Ha lasciato il Cpr di Caltanissetta l'imam Mohamed Shahin in applicazione della decisione della Corte di Appello di Torino che si è pronunciata per la cessazione del suo trattenimento nella struttura. All'imam è stato consegnato un permesso di soggiorno provvisorio emesso dalla Questura di Caltanissetta. 

I giudici hanno accolto uno dei ricorsi presentati dagli avvocati dell'uomo, secondo cui anche alla luce di nuova documentazione non sussistono elementi che possono far parlare di sicurezza per lo Stato o per l'ordine pubblico.

L'imam era stato colpito da un provvedimento di espulsione firmato dal ministro Matteo Piantedosi per motivi di ordine e sicurezza pubblica.

La decisione della Corte, in particolare, è di «cessazione del trattenimento nel Cpr» disposto dal questore di Torino, in una delle fasi del procedimento, lo scorso 24 novembre.
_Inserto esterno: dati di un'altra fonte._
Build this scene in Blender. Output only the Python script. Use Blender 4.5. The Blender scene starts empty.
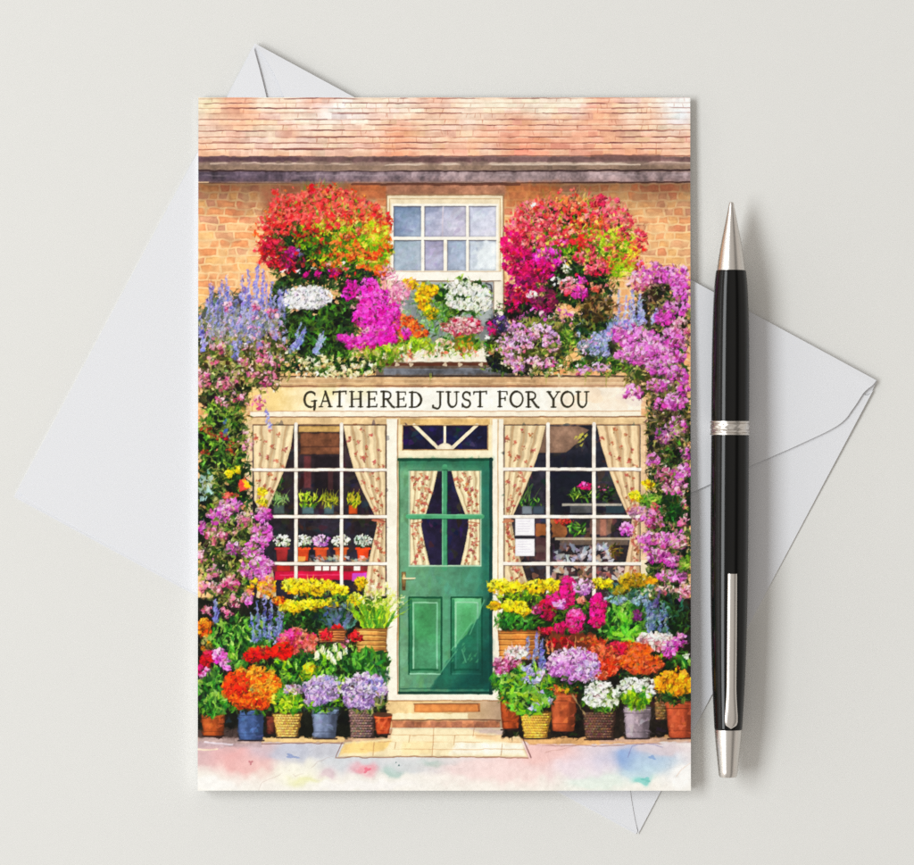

I giudici, dopo avere esaminato i «nuovi elementi emersi», hanno escluso «la sussistenza di una concreta e attuale pericolosità». Inoltre hanno sottolineato che Shahin è da vent'anni in Italia ed è «completamente incensurato».

Fra i «nuovi elementi» che erano stati presentati dagli avvocati dell'imam figuravano l'archiviazione immediata, da parte della procura di Torino, di una denuncia per le frasi che l'uomo aveva pronunciato lo scorso ottobre durante una manifestazione Pro Pal.

Sabato, da Torino a Roma, gli stessi pro Pal erano scesi in piazza per lui. «Siamo qui perché un nostro compagno, un nostro fratello, un uomo innocente - hanno affermato gli organizzatori di 'Torino per Gaza' al microfono - è rinchiuso nel Cpr. Mohamed ha camminato con noi per anni nelle strade per chiedere una Palestina libera. È un uomo che in oltre vent'anni trascorsi qui ha dimostrato cosa significa solidarietà, essere sempre dalla parte degli ultimi. Tutta la città ha detto con chiarezza che rivuole Mohamed, perché per noi rappresenta un pilastro: viene punito per aver scelto di non girarsi dall'altra parte».

Più volte lungo il percorso i manifestanti hanno sottolineato come l'imam pagasse per «avere dichiarato cose scomode» e hanno sollecitato Regione e Comune a intervenire per la sua liberazione. Ma per il ministro Piantedosi, intervenuto nel weekend ad Atreju, nella vicenda «non c'entra il fatto di essere un imam e non c'entra l'islam». C'entrano, piuttosto, «alcune frequentazioni e alcuni comportamenti che per motivi di sicurezza nazionale hanno indotto l'autorità ad assoggettarlo a quel provvedimento».